● To do:
Below are the records; extract from them the line containing "Recreate this scene" to the line containing "C = S.collection", both lines included, exactly and with no pictures.

--- start of Available data ---

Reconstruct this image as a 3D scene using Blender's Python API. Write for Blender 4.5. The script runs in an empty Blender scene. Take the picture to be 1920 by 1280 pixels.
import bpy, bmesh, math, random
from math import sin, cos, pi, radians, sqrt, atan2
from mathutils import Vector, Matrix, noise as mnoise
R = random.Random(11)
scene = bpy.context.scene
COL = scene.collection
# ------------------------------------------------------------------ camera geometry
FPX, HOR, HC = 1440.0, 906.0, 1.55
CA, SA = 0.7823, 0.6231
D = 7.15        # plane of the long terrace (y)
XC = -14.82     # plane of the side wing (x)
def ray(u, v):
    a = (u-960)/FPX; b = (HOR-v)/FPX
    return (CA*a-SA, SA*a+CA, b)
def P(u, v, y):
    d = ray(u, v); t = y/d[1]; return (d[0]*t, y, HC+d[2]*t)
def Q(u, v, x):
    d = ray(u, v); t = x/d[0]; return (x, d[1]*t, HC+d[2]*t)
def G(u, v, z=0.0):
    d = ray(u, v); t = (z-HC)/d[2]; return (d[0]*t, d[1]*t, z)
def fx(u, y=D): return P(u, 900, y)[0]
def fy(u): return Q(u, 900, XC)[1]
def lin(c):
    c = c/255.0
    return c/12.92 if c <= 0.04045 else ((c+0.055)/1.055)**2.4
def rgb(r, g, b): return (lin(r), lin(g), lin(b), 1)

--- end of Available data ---
--- start of Available data ---

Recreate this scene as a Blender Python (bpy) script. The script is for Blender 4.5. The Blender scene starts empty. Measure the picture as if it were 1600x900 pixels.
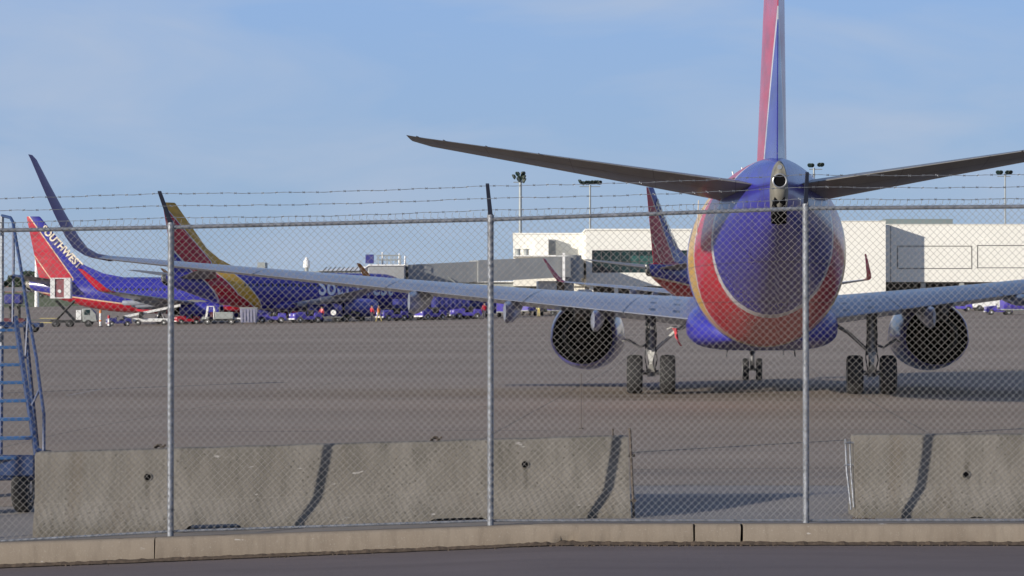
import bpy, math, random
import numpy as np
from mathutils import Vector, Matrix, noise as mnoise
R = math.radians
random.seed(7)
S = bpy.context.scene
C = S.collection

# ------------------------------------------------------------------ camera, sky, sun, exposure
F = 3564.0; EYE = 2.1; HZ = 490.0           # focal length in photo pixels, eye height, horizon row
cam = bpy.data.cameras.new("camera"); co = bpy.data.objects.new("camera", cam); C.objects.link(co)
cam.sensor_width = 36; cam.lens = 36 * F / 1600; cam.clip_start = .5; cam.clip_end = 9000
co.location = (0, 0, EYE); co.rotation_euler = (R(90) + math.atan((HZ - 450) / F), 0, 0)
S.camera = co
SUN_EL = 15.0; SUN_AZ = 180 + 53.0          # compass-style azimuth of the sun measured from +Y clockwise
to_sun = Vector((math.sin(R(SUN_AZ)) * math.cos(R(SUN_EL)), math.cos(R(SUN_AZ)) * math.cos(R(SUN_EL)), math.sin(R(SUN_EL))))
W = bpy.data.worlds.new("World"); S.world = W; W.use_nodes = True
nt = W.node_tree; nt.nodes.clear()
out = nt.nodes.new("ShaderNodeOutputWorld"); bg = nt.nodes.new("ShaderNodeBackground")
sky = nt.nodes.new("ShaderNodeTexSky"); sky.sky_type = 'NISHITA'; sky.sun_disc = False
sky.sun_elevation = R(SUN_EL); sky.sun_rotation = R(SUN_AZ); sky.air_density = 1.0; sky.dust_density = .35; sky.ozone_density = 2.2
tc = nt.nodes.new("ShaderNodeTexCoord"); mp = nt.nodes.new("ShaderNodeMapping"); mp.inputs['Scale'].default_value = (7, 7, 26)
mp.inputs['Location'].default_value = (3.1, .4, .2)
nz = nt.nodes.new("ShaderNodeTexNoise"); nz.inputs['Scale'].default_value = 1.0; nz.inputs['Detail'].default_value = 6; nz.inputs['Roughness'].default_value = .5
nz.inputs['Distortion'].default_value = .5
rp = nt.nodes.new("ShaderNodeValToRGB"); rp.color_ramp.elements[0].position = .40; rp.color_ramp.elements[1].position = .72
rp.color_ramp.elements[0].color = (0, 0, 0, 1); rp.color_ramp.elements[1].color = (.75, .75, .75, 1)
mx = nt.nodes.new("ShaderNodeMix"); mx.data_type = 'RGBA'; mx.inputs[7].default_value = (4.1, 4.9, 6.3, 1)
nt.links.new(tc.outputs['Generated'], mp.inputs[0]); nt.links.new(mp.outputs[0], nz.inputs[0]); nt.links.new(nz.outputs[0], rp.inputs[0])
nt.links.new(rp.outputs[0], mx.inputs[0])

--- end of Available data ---

● Right answer:
Recreate this scene as a Blender Python (bpy) script. The script is for Blender 4.5. The Blender scene starts empty. Measure the picture as if it were 1600x900 pixels.
import bpy, math, random
import numpy as np
from mathutils import Vector, Matrix, noise as mnoise
R = math.radians
random.seed(7)
S = bpy.context.scene
C = S.collection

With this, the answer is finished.